If nobody is reviewing the agent on a recurring cadence, you find out about the drift the way every other team finds out about regressions: from a furious account manager forwarding you a bad output.
The teams staying ahead run a real review of each major agent every two to four weeks. They sample recent outputs, score them against the eval criteria, compare against the previous cycle, and decide whether the agent needs a prompt change, a model swap, or something more drastic. That cadence is short for a reason. The ground underneath these agents moves on a monthly cycle, and a quarterly review surfaces problems a full quarter too late.
The unfair advantage: blunt feedback
Zach's other point was the one that got the loudest reaction in the room.
Coaching a junior employee takes real emotional work. A great manager has to think about how to deliver the feedback, when to deliver it, and how to soften the framing so the person hears it without getting defensive.
Most managers spend more energy on the how to deliver the message than on the actual content. What does get through is diluted, delayed, or never delivered at all.
With an agent, all of that overhead vanishes. You can write "this output is wrong, here are five examples of what right looks like, do this from now on" and ship the change the same afternoon.

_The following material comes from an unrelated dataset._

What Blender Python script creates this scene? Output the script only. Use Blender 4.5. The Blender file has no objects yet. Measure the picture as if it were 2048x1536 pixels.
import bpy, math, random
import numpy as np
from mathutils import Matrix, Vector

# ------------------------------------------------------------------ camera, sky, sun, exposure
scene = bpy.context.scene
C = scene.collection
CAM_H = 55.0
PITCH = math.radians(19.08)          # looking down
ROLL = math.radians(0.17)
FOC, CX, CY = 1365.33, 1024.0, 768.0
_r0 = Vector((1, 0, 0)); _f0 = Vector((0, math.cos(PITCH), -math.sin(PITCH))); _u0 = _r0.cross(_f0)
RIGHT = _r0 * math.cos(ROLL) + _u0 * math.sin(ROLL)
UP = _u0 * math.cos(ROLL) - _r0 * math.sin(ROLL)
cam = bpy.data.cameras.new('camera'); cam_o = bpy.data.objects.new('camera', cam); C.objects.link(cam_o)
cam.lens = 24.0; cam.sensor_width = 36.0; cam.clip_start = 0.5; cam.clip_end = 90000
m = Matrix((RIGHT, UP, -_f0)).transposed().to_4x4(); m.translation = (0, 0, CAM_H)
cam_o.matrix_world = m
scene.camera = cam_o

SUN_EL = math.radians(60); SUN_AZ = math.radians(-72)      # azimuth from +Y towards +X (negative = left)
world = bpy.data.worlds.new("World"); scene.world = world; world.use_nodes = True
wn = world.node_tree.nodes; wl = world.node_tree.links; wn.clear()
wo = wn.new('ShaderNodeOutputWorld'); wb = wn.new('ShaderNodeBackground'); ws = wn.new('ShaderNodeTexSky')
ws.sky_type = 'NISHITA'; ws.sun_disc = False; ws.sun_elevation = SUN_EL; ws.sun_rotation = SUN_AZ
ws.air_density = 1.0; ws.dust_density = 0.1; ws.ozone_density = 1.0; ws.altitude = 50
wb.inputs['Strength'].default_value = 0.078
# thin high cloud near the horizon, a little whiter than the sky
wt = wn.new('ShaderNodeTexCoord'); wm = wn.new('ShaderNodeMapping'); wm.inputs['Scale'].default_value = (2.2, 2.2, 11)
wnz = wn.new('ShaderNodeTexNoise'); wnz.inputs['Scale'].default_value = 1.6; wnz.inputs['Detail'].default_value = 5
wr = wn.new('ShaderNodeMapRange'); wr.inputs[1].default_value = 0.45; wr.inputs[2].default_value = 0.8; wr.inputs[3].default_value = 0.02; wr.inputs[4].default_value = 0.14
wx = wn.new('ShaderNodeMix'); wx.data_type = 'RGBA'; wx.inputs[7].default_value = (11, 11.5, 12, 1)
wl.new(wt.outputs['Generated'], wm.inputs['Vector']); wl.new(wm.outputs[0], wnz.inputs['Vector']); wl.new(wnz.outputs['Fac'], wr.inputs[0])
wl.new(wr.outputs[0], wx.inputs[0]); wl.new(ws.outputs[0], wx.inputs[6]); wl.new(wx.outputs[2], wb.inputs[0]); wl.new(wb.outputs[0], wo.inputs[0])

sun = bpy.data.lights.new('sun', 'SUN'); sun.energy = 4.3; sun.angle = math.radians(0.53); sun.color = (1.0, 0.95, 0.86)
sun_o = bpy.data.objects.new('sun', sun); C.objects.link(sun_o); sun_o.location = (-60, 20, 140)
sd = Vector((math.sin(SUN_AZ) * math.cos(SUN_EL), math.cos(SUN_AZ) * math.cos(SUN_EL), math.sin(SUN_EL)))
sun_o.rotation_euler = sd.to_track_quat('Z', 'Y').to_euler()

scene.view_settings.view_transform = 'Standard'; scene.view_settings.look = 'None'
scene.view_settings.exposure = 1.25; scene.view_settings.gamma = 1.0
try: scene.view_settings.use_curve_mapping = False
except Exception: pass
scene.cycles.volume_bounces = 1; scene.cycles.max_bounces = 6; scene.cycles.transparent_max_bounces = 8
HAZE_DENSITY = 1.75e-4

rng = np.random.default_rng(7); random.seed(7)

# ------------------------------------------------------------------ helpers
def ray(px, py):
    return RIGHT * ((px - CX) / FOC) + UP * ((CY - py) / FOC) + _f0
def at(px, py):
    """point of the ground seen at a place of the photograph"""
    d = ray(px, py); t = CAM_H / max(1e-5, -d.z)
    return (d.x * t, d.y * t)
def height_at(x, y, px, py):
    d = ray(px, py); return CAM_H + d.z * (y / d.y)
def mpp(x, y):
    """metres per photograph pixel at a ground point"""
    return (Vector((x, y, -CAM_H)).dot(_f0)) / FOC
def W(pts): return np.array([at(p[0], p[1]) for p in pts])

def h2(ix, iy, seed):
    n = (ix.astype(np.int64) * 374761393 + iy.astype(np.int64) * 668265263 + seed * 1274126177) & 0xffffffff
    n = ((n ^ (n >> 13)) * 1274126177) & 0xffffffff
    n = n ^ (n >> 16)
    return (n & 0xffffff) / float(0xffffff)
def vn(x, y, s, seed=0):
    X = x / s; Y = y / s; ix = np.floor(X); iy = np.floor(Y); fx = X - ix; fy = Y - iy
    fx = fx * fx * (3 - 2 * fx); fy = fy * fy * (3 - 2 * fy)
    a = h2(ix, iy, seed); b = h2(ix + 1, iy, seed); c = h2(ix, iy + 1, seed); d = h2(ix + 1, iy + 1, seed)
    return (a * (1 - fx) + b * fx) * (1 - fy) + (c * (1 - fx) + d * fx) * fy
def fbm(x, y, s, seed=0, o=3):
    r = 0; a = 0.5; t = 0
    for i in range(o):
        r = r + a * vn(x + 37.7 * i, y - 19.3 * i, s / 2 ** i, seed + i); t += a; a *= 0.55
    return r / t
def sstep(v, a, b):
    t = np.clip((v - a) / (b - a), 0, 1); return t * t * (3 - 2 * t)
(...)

The agent does not get defensive about the framing, does not need to be told it is doing well overall before hearing the criticism, and does not lie awake at 11pm wondering what it did wrong.
That is the version of feedback that actually changes behavior, and the loop runs at speed: write the new eval, run it across a sample, adjust the prompt, deploy the fix before lunch.
The feedback cycle on an agent is the version of management theory operators have been wishing for since the first 360 review was invented, and almost nobody is using it.
What this looks like on Monday
Here are four questions to run on every agent in your business. If you cannot answer them cleanly, that agent does not have a manager:
Who owns this agent?
What does good output look like, and what does bad output look like?
When was the last time someone reviewed a sample of its outputs against that bar?
What is supposed to happen the next time the underlying model is upgraded?
The cost of answering those questions is one afternoon per agent. The cost of not answering them is twelve agents quietly running in production whose output nobody on the team actually trusts.
Treat the agent like an employee. Give it an owner, a job description, a review schedule, and feedback you would never give a human.
Till next time,
Chris
PS: A bonus is costs and ROI become trackable for the first time: one name on the agent means one budget line and one set of outcomes, so you can tell which of your agents are paying for themselves.